Discussion and debate fostering greater understanding between researchers and policymakers at the JRC-IIASA summer school

This difference extends not only to what we do in our daily work, but also to what kind of language we use, how we communicate, and what level of certainty we give—or have to give—to the issues that we address. Often as scientists we are so intensively involved in our own work that we forget that communicating our research to policymakers cannot be done in the same way as communication with other researchers. This is because policymakers have different evidence needs, expected timeframes for information production, and level of discipline-specific understanding.

However, despite the different cultures, it is possible to learn to speak each others’ language and communicate more efficiently.

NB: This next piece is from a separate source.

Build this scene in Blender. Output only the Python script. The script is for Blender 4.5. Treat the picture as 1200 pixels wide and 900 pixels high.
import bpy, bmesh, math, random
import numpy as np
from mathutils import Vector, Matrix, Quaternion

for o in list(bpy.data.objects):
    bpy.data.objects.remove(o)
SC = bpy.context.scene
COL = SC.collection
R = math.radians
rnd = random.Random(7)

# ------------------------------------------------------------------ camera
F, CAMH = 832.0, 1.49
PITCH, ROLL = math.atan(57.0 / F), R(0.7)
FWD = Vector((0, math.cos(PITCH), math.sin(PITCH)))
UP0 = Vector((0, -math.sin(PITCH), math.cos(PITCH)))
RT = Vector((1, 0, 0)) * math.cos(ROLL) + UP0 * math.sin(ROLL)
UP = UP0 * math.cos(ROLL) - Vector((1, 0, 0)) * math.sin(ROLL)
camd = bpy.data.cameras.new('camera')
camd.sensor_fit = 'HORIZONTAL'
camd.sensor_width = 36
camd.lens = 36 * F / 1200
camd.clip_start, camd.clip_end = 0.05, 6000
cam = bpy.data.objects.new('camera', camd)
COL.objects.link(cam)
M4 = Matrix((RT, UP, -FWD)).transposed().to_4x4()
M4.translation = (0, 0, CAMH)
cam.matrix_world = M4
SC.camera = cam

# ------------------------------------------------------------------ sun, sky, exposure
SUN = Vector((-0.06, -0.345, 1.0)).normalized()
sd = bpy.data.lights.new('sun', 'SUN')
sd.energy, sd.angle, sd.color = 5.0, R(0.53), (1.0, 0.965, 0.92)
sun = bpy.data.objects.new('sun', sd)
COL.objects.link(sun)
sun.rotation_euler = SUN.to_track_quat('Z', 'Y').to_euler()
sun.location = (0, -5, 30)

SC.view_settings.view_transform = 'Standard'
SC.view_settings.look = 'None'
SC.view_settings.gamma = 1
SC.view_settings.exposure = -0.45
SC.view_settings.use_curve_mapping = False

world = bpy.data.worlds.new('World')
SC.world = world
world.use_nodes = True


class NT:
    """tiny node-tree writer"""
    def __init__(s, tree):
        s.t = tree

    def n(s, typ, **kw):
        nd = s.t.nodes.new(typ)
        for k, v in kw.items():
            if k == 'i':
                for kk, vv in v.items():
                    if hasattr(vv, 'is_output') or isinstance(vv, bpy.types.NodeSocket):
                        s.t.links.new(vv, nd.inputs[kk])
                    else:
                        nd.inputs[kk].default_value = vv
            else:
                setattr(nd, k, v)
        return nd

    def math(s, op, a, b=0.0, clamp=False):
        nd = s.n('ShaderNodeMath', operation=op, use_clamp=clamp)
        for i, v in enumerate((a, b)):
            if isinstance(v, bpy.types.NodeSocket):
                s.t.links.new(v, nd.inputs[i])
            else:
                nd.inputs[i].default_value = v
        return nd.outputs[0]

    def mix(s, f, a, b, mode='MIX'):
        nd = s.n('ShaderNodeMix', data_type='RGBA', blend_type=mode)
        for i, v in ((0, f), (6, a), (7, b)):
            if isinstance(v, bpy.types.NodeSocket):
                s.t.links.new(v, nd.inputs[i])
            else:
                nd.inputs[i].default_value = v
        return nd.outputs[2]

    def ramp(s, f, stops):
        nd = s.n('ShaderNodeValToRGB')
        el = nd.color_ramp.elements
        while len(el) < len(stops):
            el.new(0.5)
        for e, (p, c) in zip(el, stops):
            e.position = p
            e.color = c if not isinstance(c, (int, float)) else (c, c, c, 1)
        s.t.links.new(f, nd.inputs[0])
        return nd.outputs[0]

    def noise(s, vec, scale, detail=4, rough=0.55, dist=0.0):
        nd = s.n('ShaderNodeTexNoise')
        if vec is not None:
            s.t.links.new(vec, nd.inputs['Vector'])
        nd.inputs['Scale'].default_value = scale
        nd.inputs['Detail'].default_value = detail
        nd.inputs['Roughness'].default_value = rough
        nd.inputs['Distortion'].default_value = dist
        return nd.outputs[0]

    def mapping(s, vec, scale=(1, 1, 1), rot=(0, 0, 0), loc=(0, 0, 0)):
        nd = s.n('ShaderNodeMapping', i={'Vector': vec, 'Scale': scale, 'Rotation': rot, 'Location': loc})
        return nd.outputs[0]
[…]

Developing this communication was practiced throughout the course and a significant part of this took place during “masterclasses,” given by people who are themselves at the science-policy interface as part of their daily work.

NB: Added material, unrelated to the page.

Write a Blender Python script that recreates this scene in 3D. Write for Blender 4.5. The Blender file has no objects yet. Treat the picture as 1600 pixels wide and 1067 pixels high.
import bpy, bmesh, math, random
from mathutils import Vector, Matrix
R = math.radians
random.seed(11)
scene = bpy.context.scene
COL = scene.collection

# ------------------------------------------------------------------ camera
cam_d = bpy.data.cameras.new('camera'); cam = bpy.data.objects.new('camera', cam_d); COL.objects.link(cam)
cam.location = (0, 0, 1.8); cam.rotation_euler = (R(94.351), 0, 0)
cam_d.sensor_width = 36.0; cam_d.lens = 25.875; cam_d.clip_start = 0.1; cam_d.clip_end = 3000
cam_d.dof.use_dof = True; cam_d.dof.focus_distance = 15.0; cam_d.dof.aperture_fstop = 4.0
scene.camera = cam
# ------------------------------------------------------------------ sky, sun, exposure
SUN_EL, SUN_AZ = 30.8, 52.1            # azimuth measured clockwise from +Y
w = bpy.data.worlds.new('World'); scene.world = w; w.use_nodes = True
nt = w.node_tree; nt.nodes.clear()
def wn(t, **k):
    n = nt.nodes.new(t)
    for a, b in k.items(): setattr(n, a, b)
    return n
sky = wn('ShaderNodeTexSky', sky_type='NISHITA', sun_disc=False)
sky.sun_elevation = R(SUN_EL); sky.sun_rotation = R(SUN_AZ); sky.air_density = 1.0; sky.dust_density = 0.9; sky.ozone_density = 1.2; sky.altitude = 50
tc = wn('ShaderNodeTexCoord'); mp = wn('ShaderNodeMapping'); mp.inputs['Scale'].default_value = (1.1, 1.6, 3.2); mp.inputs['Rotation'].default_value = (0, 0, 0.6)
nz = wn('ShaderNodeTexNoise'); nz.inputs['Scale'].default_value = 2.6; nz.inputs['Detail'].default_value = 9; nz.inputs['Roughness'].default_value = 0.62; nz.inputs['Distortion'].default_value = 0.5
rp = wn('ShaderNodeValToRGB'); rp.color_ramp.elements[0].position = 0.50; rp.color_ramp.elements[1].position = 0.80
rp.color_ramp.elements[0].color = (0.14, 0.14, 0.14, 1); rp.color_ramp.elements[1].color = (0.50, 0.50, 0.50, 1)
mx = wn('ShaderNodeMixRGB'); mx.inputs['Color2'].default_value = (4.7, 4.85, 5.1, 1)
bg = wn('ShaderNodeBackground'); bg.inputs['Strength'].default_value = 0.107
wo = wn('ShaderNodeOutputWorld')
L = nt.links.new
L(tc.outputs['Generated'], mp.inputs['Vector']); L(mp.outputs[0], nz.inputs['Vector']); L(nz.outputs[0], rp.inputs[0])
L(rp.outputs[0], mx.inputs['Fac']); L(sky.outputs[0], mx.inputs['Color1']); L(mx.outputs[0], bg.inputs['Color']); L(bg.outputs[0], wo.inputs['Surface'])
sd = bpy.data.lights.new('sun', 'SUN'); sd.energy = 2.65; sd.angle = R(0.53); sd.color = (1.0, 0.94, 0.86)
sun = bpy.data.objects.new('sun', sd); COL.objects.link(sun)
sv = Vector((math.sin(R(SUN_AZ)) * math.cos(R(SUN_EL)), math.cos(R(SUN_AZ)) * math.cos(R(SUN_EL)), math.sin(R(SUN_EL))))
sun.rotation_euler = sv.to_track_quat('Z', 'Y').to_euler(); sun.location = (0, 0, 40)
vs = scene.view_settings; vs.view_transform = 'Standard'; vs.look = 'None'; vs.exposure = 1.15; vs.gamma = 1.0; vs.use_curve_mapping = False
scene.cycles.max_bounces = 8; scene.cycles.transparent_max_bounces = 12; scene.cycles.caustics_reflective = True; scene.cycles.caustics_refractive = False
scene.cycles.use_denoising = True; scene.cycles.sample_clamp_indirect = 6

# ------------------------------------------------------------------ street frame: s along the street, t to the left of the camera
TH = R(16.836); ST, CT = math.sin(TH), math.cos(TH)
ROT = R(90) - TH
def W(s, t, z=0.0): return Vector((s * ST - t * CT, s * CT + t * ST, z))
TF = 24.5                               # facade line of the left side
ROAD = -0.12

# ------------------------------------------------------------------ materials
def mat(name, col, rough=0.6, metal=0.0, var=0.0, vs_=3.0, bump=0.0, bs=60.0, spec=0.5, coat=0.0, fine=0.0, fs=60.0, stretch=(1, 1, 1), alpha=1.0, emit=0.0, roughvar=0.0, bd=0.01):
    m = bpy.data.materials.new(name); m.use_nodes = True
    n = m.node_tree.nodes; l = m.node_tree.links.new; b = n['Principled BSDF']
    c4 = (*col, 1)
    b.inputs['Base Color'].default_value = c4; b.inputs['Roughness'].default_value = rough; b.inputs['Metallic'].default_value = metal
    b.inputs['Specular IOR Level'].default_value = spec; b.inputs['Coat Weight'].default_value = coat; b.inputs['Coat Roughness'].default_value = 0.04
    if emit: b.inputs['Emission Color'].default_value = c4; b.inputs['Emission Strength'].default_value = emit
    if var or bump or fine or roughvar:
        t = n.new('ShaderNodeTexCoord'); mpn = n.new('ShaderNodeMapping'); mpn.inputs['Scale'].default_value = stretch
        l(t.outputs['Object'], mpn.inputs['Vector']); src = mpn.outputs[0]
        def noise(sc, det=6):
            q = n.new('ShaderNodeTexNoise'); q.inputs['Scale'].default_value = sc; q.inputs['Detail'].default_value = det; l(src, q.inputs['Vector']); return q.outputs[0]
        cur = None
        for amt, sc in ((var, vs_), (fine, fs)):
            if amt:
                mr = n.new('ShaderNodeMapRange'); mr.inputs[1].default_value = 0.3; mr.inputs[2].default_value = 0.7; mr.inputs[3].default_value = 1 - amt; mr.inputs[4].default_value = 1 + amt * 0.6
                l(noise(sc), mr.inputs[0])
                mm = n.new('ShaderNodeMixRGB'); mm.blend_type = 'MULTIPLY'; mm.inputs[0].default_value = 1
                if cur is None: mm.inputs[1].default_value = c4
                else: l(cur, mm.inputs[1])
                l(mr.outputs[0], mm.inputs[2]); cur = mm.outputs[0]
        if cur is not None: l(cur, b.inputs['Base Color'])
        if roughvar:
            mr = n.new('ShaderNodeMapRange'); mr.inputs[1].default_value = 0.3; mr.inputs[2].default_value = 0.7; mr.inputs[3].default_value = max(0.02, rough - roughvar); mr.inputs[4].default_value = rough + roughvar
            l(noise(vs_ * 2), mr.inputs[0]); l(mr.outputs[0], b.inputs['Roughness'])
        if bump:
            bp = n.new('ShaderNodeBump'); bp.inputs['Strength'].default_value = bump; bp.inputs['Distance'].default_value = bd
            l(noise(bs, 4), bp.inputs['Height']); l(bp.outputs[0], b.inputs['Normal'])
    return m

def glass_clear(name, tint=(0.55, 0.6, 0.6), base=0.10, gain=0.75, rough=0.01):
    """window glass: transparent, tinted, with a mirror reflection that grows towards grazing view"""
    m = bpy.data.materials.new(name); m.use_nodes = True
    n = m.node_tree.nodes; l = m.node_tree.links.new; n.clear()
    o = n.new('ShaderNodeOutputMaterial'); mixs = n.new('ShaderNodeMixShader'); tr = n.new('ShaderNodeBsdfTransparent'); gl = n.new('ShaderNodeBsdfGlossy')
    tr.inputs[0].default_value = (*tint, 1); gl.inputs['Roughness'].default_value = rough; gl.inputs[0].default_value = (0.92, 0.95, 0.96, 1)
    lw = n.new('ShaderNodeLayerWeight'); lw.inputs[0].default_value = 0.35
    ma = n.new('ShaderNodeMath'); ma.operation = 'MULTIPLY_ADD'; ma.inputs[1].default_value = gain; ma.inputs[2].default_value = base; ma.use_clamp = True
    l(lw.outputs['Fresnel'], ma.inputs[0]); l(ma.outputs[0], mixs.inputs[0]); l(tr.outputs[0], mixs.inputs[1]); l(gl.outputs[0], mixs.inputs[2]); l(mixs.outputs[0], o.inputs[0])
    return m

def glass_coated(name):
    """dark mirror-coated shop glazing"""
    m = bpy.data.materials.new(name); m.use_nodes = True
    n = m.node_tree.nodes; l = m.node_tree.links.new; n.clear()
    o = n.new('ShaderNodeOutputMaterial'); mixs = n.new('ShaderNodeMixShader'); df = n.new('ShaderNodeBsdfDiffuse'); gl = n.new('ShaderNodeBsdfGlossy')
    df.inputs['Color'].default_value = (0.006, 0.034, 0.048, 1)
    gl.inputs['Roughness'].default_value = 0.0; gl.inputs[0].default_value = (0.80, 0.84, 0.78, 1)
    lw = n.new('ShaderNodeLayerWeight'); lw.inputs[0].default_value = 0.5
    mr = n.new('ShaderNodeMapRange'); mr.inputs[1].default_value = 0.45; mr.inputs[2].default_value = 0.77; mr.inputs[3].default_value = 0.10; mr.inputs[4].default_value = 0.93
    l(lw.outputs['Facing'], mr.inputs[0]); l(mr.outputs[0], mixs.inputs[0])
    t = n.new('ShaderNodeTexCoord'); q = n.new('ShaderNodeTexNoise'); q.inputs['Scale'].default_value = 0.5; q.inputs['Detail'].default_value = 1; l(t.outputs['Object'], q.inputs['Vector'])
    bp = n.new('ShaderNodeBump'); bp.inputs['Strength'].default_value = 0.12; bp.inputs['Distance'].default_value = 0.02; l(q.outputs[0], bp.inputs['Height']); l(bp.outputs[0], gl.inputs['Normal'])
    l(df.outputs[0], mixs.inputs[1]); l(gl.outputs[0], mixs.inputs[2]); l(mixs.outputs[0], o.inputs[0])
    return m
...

I found the masterclass session on wicked problems and evidence-based policy, run by Jan Staman and Annick de Vries from the Rathenau Institute in the Netherlands, particularly attention-grabbing. They pointed out that apart from crises, for which policymakers need rapid evidence on specific topics, wicked—difficult to solve—problems such as creating climate change policy may face problems of scientific evidence overload, political dead-locks, and societal controversies.

The masterclass on uncertainty, risk and hazard, and the links to policymaking was also particularly eye-opening. Session leaders David Wilkinson and Jutta Thielen of the JRC suggested that a range of scenarios and consequences should be offered to policymakers in order to allow them to take better decisions under uncertain conditions in which risks of human loss or health hazard maybe high.

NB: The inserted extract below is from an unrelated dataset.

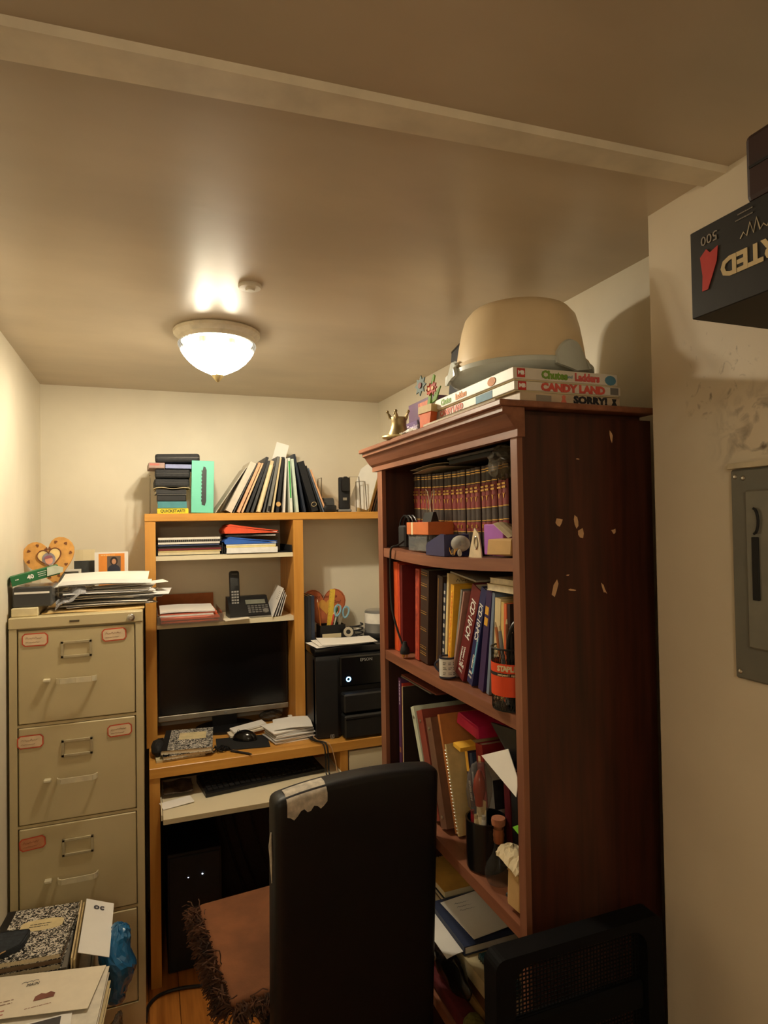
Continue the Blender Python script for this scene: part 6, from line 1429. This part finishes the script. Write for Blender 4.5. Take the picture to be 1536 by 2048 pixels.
# back half: notebooks
z = SZB
NBX, NBY = -.392, 1.790
for i, (lb, th) in enumerate((('thick dark folder at the bottom of the corner notebook stack', .034), ('grey folder in the corner notebook stack', .012))):
    book(lb, th, .255, .192, (NBX, NBY - .004, z + th), PI / 2, R_(-1 + i), (66, 60, 54) if i == 0 else (130, 122, 110), 'stack_folder', 'folder', pm=cream()); z += th + .001
comp('lower marbled composition notebook of the corner stack', (NBX, NBY + .006, z), R_(-5), .180, .226, .014); z += .0152
book('brown notebook between the two marbled ones of the corner stack', .010, .222, .178, (NBX + .002, NBY + .008, z + .010), PI / 2, R_(-5), (120, 98, 76), 'brown_notebook', 'notebook', pm=pages()); z += .011
t = comp('topmost marbled composition notebook with an oval cream title plate, under the slate pouch', (NBX, NBY + .010, z), R_(-6), .180, .224, .013, oval=True); z += .0142
lines(t, ink(), (.075, .142, .0138), X_, Y_, .06, 2, .010, .0022, 5)
pz = z
t = T('slate_pouch', 'slate blue zipped pouch with a tan string on the marbled notebook', 'pouch', (-.398, 1.825, z + .0006), (0, 0, R_(-9)))
obj('pouch', MB().prism([(0, 0), (.055, -.006), (.086, .016), (.092, .030), (.092, .076), (.086, .084), (0, .086)], .013), mat('pouch_slate', (44, 50, 58), .85, var=.3, scale=90, bump=.3), t, True)
obj('seam', MB().tube([(.0, .002, .0132), (.055, -.003, .0132), (.085, .018, .0132), (.090, .074, .0132), (.084, .081, .0132), (0, .083, .0132)], .0012, 5), black(), t)
cable('tan twisted string trailing from the slate pouch over the papers', [(-.338, 1.812, pz + .016), (-.350, 1.800, pz + .017), (-.352, 1.785, pz + .012), (-.358, 1.765, pz + .004), (-.372, 1.70, pz - .004), (-.392, 1.62, pz - .008)], .0016, cm((186, 150, 104)), 'string', 'string')
# sheets standing at the right of the notebooks
zs = SZB + .020
for i, (lb, c, xa) in enumerate((('cream folder edge tucked beside the corner notebooks', (222, 200, 156), 0), ('second cream folder edge beside the corner notebooks', (206, 182, 132), .006))):
    solo('side_folder', lb, 'folder', MB().box(-.188 + xa, -.184 + xa, 1.76, 2.02, SZB, SZB + .082 - .006 * i, .0008), cm(c, .7))
t = solo('oc_sheet', 'white sheet with large dark letters sticking up behind the blue bag', 'paper', MB().sheet(.072, .245, lambda u, v: -.030 * u, 4, 4, .0012, Matrix.Translation((-.173, 1.775, SZB + .082))), paper())
t.name = 'letter_sheet'
text(t, 'oc', .034, cm((52, 54, 74)), (-.138, 1.985, SZB + .0712), Vector((1, 0, -.42)), Y_, fat=.0004, squash=.9)
obj('sketch', MB().tube([(-.150, 1.915, SZB + .0722), (-.146, 1.88, SZB + .0705), (-.156, 1.83, SZB + .0748), (-.166, 1.80, SZB + .0790)], .0012, 4), cm((206, 170, 120)), t)
# front half: printed papers
zf = SZB
for i, (lb, c, x1, y1, th) in enumerate((('cream folder at the base of the front paper pile', (220, 198, 150), -.128, 1.735, .022), ('dark binder edge in the front paper pile', (50, 50, 56), -.140, 1.742, .014), ('white folder near the top of the front paper pile', (228, 220, 204), -.131, 1.738, .018))):
    book(lb, th, .34, x1 + .398, (-.394 - .0 , y1 - .318, zf + th), PI / 2, R_(-5), c, 'pile_folder', 'folder', pm=paper()); zf += th + .001
zf += .001
t = solo('photo_sheet', 'sheet with a grey photo print at the very front of the corner pile', 'paper', MB().sheet(.225, .20, lambda u, v: 0, 4, 4, .001, Matrix.Translation((-.393, 1.40, zf))), paper())
o = obj('grey_photo', MB().box(-.355, -.190, 1.42, 1.595, zf + .001, zf + .0014), mat('photo_grey', (196, 190, 182), .5, c2=(96, 92, 92), scale=22, lo=.35, hi=.6, stretch=(1, 3, 1)), t)
obj('dark_strip', MB().box(-.355, -.190, 1.566, 1.595, zf + .0014, zf + .0017), cm((66, 64, 66)), t)
t = solo('flyer', 'printed white real estate flyer at the top of the front pile', 'flyer', MB().sheet(.268, .145, lambda u, v: .003 * (1 - v), 5, 4, .001, Matrix.Translation((-.398, 1.646, zf + .0028)) @ Matrix.Rotation(R_(-12), 4, 'Z')), mat('paper_warm', (238, 226, 204), .85))
zq = zf + .0068
lines(t, ink(), (-.385, 1.700, zq), X_, Y_, .05, 1, .01, .0045, 3); lines(t, cm((150, 110, 96)), (-.390, 1.683, zq), X_, Y_, .10, 2, .010, .0016, 6); lines(t, cm((190, 110, 96)), (-.360, 1.652, zq), X_, Y_, .07, 2, .012, .0028, 8)
lines(t, cm((190, 150, 130)), (-.270, 1.640, zq), X_, Y_, .07, 1, .01, .0016, 9)
obj('house_print', MB().prism([(-.020, 0), (.022, 0), (.024, .012), (.014, .020), (.004, .016), (-.006, .021), (-.018, .014)], .0004, Matrix.Translation((-.235, 1.660, zq - .0002))), cm((136, 84, 70)), t)
text(t, 'MAIN', .011, ink(), (-.265, 1.722, zq), X_, Y_, shear=.2)
for k in range(3): obj('arch', MB().tube([(-.283 + .012 * k + .006 * math.cos(a), 1.731 + .004 * math.sin(a), zq) for a in [j * PI / 6 for j in range(7)]], .0005, 4), ink(), t)
# blue bag
t = T('blue_bag', 'crumpled blue plastic bag hanging beside the paper pile', 'bag', (-.088, 1.865, .385))
mb = MB(); mb.ball((0, .02, .035), .05, .86, 1.5, 2.0, 30, 22)
for v in mb.bm.verts: v.co += Vector((.006 * math.sin(60 * v.co.z + 30 * v.co.y), .004 * math.sin(70 * v.co.z), .003 * math.sin(50 * v.co.y)))
mb.crumple(.0022, 14)
obj('bag', mb, mat('bag_blue', (44, 110, 160), .22, var=.2, scale=20, coat=.4), t)
t = T('clear_wrap', 'crumpled clear plastic wrap hanging below the blue bag', 'wrap', (-.084, 1.80, .205))
mb = MB(); mb.ball((0, 0, 0), .04, .55, 1.3, 3.4, 26, 26)
for v in mb.bm.verts: v.co += Vector((.006 * math.sin(50 * v.co.z + 40 * v.co.y), .005 * math.sin(60 * v.co.z), 0))
obj('wrap', mb.crumple(.003, 5), clear('wrap_hanging', (220, 206, 186), .72, .15), t)
# floor cord
P = [at(x, y, Z=.006) for x, y in ((292, 2044), (296, 2015), (315, 1993), (350, 1979), (400, 1972), (450, 1975))]
cable('thick black cord curling over the floorboards by the desk leg', [(p.x, p.y, .0065) for p in P], .0055, black(), name='floor_cable')
# dangling cables under the tray
for i, (x, y) in enumerate(((.285, 2.70), (.33, 2.72), (.40, 2.70), (.47, 2.71))):
    cable(('thin dark cable hanging behind the computer tower', 'second dark cable looping under the desk', 'third dark cable sagging under the desk', 'dark cable at the far side under the desk')[i], [(x, y + .04, .700), (x + .02, y, .60), (x - .015, y - .02, .45), (x + .03, y - .03, .25), (x + .10, y, .03 + .012 * i)], .0032, black(), name='desk_cable')

# ================================================================== ELECTRICAL PANEL
t = T('electrical_panel', 'grey metal electrical panel with a hinged door on the wall', 'electrical panel', (XJ, .60, 1.51))
GP = mat('panel_grey', (112, 110, 100), .5, var=.1, scale=12)
obj('trim_plate', MB().box(-.012, .0, -.175, .175, -.172, .170, .003), GP, t)
dr = obj('door', MB().box(-.020, -.0122, -.14, .143, -.118, .135, .003), mat('panel_door', (124, 121, 110), .48, var=.08), t)
obj('latch_recess', MB().box(-.0235, -.0202, .118, .130, -.040, .060, .001), blackm(), dr)
obj('latch', MB().tube([(-.024, .124 - .008 * math.sin(i * PI / 8), .085 + .02 * math.cos(i * PI / 8)) for i in range(9)], .0022, 6), blackm(), dr)
for y, z in ((.165, .158), (.15, .155), (.165, -.160)): obj('screw', MB().ball((-.0125, y, z), .004, .6, 1, 1, 10, 8), steel(), t)
o = obj('paint_smear', MB().box(-.0135, .0, -.175, .178, .1705, .180, .001).crumple(.0015, 3), mat('plaster_smear', (214, 200, 172), .8), t)

# ================================================================== BOX ON THE HIGH SHELF
WR = wood('dark_red_wood', (92, 44, 34), (52, 24, 20), 'y', .5)
HX = .62
ba = at(1384, 640, X=HX); bt = at(1384, 466, X=HX)
BY, BZ0, BZ1 = ba.y, ba.z, bt.z
t = T('wall_shelf', 'dark red wood wall shelf carrying the black carton', 'shelf', (XJ, .2, BZ0 - .022))
obj('board', MB().box(-.29, -.001, -.3, .252, 0, .0215, .002), WR, t)
for y in (-.25, .225): obj('bracket', MB().prism([(0, 0), (-.18, 0), (-.03, -.02), (0, -.06)], .018, frame((-.001, y, -.0005), X_, Z_)), WR, t)
t = T('sheet_carton', 'black paper carton printed upside down with red mark, on the high wall shelf', 'carton', (HX, BY - .40, BZ0))
CB = mat('carton_black', (28, 27, 27), .5, var=.25, scale=30)
h = BZ1 - BZ0
obj('carton', MB().box(0, .27, 0, .40, .0003, h, .001), CB, t)
XD, YD = Y_, -Z_                                     # text turned upside down on the face towards the room
PC = mat('print_cream', (206, 184, 140), .6)
text(t, 'ASSORTED', .030, PC, (-.0006, .288, h * .44), Y_, -Z_, fat=.0012, squash=.95)
text(t, '500', .016, cm((150, 140, 128)), (-.0006, .372, h * .84), Y_, -Z_, squash=1.0)
lines(t, cm((130, 122, 112)), (-.0004, .315, h * .87), Y_, -Z_, .022, 2, .006, .0014, 2)
scribble(t, cm((190, 176, 150)), (-.0006, .250, h * .66), Y_, Z_, .085, .016, 4, .0009)
obj('red_mark', MB().prism([(-.013, .017), (-.004, .024), (.001, .018), (.012, .022), (.010, .005), (.003, -.011), (-.003, -.024), (-.011, -.024), (-.010, -.006)], .0005, frame((-.0006, .372, h * .50), -Y_, Z_)), cm((186, 52, 44)), t)
obj('photo_print', MB().prism([(.018 * math.cos(i * PI / 6), .020 * math.sin(i * PI / 6)) for i in range(12)], .0005, frame((-.0006, .235, h * .20), -Y_, Z_)), cm((206, 180, 120)), t)
t = T('brown_case', 'dark brown case on top of the black carton, cut by the frame', 'case', (HX + .002, at(1487, 365, X=HX).y - .36, BZ1 + .0008))
obj('case', MB().box(0, .25, 0, .36, 0, .075, .006, 2), mat('case_brown', (52, 30, 26), .6), t); obj('seam', MB().box(-.001, .002, .006, .354, .036, .039), blackm(), t)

Other sessions focused on foresight, effective communication, using games for informing public and policy debates (crowdsourcing our search for solutions), big data, randomization, modeling, and the pros and cons of working at the science-policy interface—all very important topics for improving communication between scientists and policymakers.

All in all, I guess the take home messages of this course are different for each participant. As a scientist, the big messages for me came from the wrap up session in which “dos and don’ts” for evidence-informed policymaking were summarized by all the summer school participants. For the “dos” words such as trust, communication, providing clear and concise messages, being certain about something, keeping it simple, and understanding policy processes leapt out at me.

Despite the fact that the summer school lasted only three days, I am positive that it will have a lasting effect on the participants, opening a path for cross-cultural understanding between scientists and policymakers. Together improving communication to the benefit of our changing society.


Participants of the first JRC-IIASA Summer School on Evidence and Policy

Note: This article gives the views of the author, and not the position of the Nexus blog, nor of the International Institute for Applied Systems Analysis.